İşte bu günümüze kadar da gelir. Bu çerçevede sonradan “Eski ve Kabul Edilmiş İskoç Riti” olarak anılan rit, dünya çapında en yaygın mason riti olur. Öyle olduğu içindir ki çoğu kez kısaca “İskoç Riti” diye de anılmaktadır ama bilelim ki günümüzde uygulanması süren başka İskoç ritleri de var.

Sayın Ozak1977’nin başta verdiği yanılgısı üzerine yineleyeyim: Her ne kadar ben sözcük olarak karşı çıkıyorsam da, demek ki buna Türkçede “Skoç Riti” denilmesi böyle bir yanılgının ortaya çıkmaması bakımından yararlı olabilir.

Ancak bunun üzerine biri çıkıp şöyle bir soru ortaya atarsa şaşırmamalı: «Siz toplantılarınızda viski mi içiyorsunuz?»


« Son Düzenleme: Mart 15, 2011, 08:36:32 öö Gönderen: ADAM »
ADAM OLMAK ZOR İŞ AMA BUNUN İÇİN ÇALIŞMAYA DEĞER.


Nisan 25, 2011, 05:54:55 ös
Yanıtla #1

saygıdeğer hocam,
bugün de kıta Avrupa sı  olarak adlandırılan ve başını Fransa nın ve Almanya nın çektiği oluşum mu yoksa İngiltere Büyük Locası mı daha etken İskoç Riti'nde?
sevgiler...saygılar...
yenilmek te iyidir, mühim olan her seferinde yenilsende , daha iyi olarak yenildiğini bilmektir


Nisan 25, 2011, 06:00:23 ös
Yanıtla #2
  • Seyirci
  • Aktif Uye
  • ***
  • İleti: 647
  • Cinsiyet: Bay


Güzel soru ancak, öğrenmek bana ne kazandırır pek bilemiyorum. Çünkü içerik olarak masonluktan haberim yok. Alacağımız cevap açıkçası benim çok işime yaramayacak.

Saygılarımla...
Bir yere ait olmayı hiç istemedim. Ya kendim olurum yada başkalarının arkamdan övgüleri ile ölmüş olurum.
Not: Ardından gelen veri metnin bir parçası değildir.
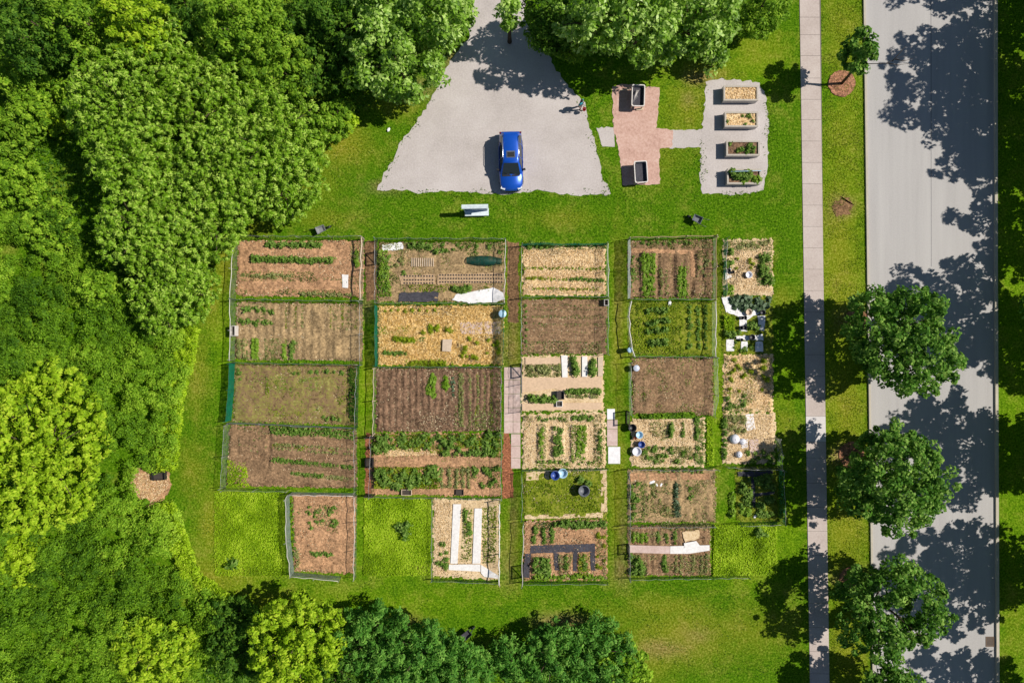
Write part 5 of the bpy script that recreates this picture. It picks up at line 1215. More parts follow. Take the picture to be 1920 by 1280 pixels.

Nisan 25, 2011, 06:42:17 ös
Yanıtla #3
  • Seçkin Üye
  • Uzman Uye
  • *****
  • İleti: 7217
  • Cinsiyet: Bay

Önce bir küçük düzeltme yapalım: İngiltere Büyük locası yerine İngiltere Birleşik Büyük Locası diyelim.  Almkanya'da da bir birleşik büyük loca var ama oradaki farklı; beş büyük locanın bir araya getirilmesiyle oluştuğu için o adı taşıyor.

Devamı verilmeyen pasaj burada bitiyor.